What to produce —
Reproduce the listing below exactly. Pictures do not belong in the copy.

Dataset excerpt —
◇ ◇ ◇ ◇
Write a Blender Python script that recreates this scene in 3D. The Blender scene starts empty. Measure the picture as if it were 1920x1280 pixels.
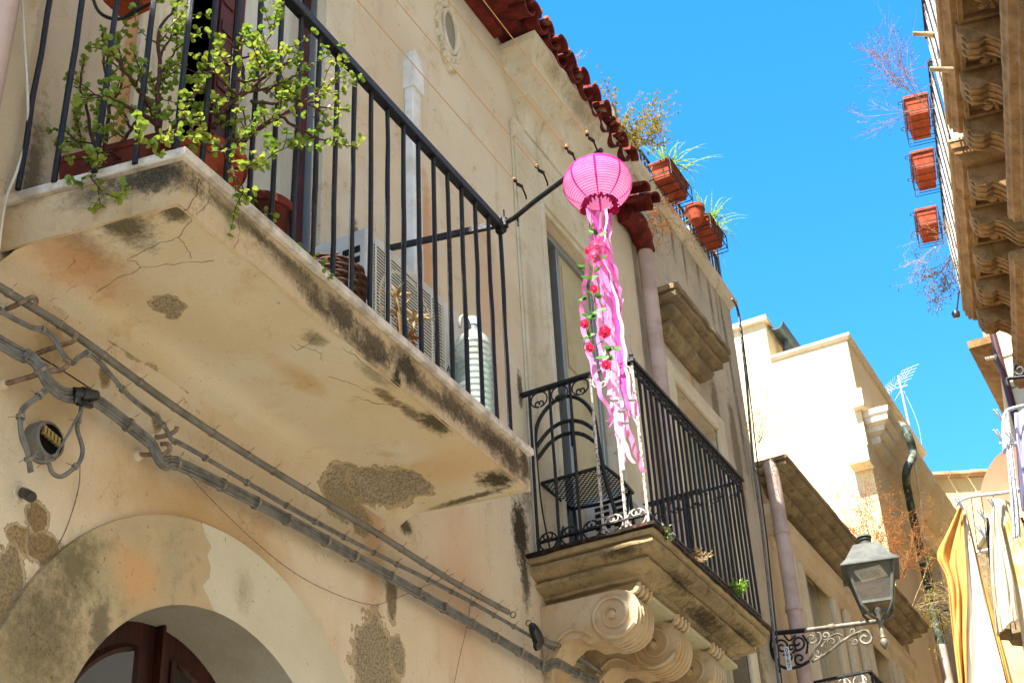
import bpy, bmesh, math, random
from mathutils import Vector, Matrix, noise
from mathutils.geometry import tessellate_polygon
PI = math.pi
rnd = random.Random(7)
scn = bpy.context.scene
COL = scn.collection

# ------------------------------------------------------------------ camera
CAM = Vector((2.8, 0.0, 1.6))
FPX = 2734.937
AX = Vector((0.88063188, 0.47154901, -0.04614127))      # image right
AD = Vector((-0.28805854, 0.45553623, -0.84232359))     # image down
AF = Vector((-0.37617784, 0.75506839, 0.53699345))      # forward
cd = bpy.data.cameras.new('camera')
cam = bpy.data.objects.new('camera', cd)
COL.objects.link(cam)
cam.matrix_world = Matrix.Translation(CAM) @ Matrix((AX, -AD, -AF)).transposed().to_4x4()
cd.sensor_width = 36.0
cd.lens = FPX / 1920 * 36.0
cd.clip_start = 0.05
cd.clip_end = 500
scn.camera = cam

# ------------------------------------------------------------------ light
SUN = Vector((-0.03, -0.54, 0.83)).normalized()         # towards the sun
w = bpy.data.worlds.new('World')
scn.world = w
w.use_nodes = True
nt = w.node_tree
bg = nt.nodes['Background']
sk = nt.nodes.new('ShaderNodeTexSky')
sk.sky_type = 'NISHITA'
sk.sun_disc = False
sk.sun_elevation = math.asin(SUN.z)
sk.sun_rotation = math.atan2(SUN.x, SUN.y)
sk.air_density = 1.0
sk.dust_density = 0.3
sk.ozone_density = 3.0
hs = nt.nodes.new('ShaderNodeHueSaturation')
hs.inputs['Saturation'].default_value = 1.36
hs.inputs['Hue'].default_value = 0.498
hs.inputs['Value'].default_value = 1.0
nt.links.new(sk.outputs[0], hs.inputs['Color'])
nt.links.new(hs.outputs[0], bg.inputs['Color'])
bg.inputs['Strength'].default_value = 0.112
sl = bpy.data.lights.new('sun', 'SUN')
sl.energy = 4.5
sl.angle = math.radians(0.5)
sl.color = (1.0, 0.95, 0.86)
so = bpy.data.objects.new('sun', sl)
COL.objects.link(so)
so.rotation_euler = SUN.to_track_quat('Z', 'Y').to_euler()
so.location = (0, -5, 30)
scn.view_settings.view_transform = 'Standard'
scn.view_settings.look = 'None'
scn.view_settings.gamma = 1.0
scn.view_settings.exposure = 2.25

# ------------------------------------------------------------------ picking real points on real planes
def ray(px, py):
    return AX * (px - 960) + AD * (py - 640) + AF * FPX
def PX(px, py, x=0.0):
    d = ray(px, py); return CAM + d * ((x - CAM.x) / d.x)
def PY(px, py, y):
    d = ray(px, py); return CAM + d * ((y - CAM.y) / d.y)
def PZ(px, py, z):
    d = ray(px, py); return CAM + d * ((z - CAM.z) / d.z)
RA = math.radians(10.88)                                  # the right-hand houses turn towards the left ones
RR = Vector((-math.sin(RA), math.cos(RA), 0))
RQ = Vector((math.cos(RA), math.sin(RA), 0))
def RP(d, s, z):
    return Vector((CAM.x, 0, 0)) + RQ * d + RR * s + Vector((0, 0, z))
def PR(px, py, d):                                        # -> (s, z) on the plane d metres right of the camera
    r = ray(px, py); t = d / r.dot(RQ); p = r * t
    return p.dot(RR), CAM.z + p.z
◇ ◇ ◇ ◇
Solution to this task —
Write a Blender Python script that recreates this scene in 3D. The Blender scene starts empty. Measure the picture as if it were 1920x1280 pixels.
import bpy, bmesh, math, random
from mathutils import Vector, Matrix, noise
from mathutils.geometry import tessellate_polygon
PI = math.pi
rnd = random.Random(7)
scn = bpy.context.scene
COL = scn.collection

# ------------------------------------------------------------------ camera
CAM = Vector((2.8, 0.0, 1.6))
FPX = 2734.937
AX = Vector((0.88063188, 0.47154901, -0.04614127))      # image right
AD = Vector((-0.28805854, 0.45553623, -0.84232359))     # image down
AF = Vector((-0.37617784, 0.75506839, 0.53699345))      # forward
cd = bpy.data.cameras.new('camera')
cam = bpy.data.objects.new('camera', cd)
COL.objects.link(cam)
cam.matrix_world = Matrix.Translation(CAM) @ Matrix((AX, -AD, -AF)).transposed().to_4x4()
cd.sensor_width = 36.0
cd.lens = FPX / 1920 * 36.0
cd.clip_start = 0.05
cd.clip_end = 500
scn.camera = cam

# ------------------------------------------------------------------ light
SUN = Vector((-0.03, -0.54, 0.83)).normalized()         # towards the sun
w = bpy.data.worlds.new('World')
scn.world = w
w.use_nodes = True
nt = w.node_tree
bg = nt.nodes['Background']
sk = nt.nodes.new('ShaderNodeTexSky')
sk.sky_type = 'NISHITA'
sk.sun_disc = False
sk.sun_elevation = math.asin(SUN.z)
sk.sun_rotation = math.atan2(SUN.x, SUN.y)
sk.air_density = 1.0
sk.dust_density = 0.3
sk.ozone_density = 3.0
hs = nt.nodes.new('ShaderNodeHueSaturation')
hs.inputs['Saturation'].default_value = 1.36
hs.inputs['Hue'].default_value = 0.498
hs.inputs['Value'].default_value = 1.0
nt.links.new(sk.outputs[0], hs.inputs['Color'])
nt.links.new(hs.outputs[0], bg.inputs['Color'])
bg.inputs['Strength'].default_value = 0.112
sl = bpy.data.lights.new('sun', 'SUN')
sl.energy = 4.5
sl.angle = math.radians(0.5)
sl.color = (1.0, 0.95, 0.86)
so = bpy.data.objects.new('sun', sl)
COL.objects.link(so)
so.rotation_euler = SUN.to_track_quat('Z', 'Y').to_euler()
so.location = (0, -5, 30)
scn.view_settings.view_transform = 'Standard'
scn.view_settings.look = 'None'
scn.view_settings.gamma = 1.0
scn.view_settings.exposure = 2.25

# ------------------------------------------------------------------ picking real points on real planes
def ray(px, py):
    return AX * (px - 960) + AD * (py - 640) + AF * FPX
def PX(px, py, x=0.0):
    d = ray(px, py); return CAM + d * ((x - CAM.x) / d.x)
def PY(px, py, y):
    d = ray(px, py); return CAM + d * ((y - CAM.y) / d.y)
def PZ(px, py, z):
    d = ray(px, py); return CAM + d * ((z - CAM.z) / d.z)
RA = math.radians(10.88)                                  # the right-hand houses turn towards the left ones
RR = Vector((-math.sin(RA), math.cos(RA), 0))
RQ = Vector((math.cos(RA), math.sin(RA), 0))
def RP(d, s, z):
    return Vector((CAM.x, 0, 0)) + RQ * d + RR * s + Vector((0, 0, z))
def PR(px, py, d):                                        # -> (s, z) on the plane d metres right of the camera
    r = ray(px, py); t = d / r.dot(RQ); p = r * t
    return p.dot(RR), CAM.z + p.z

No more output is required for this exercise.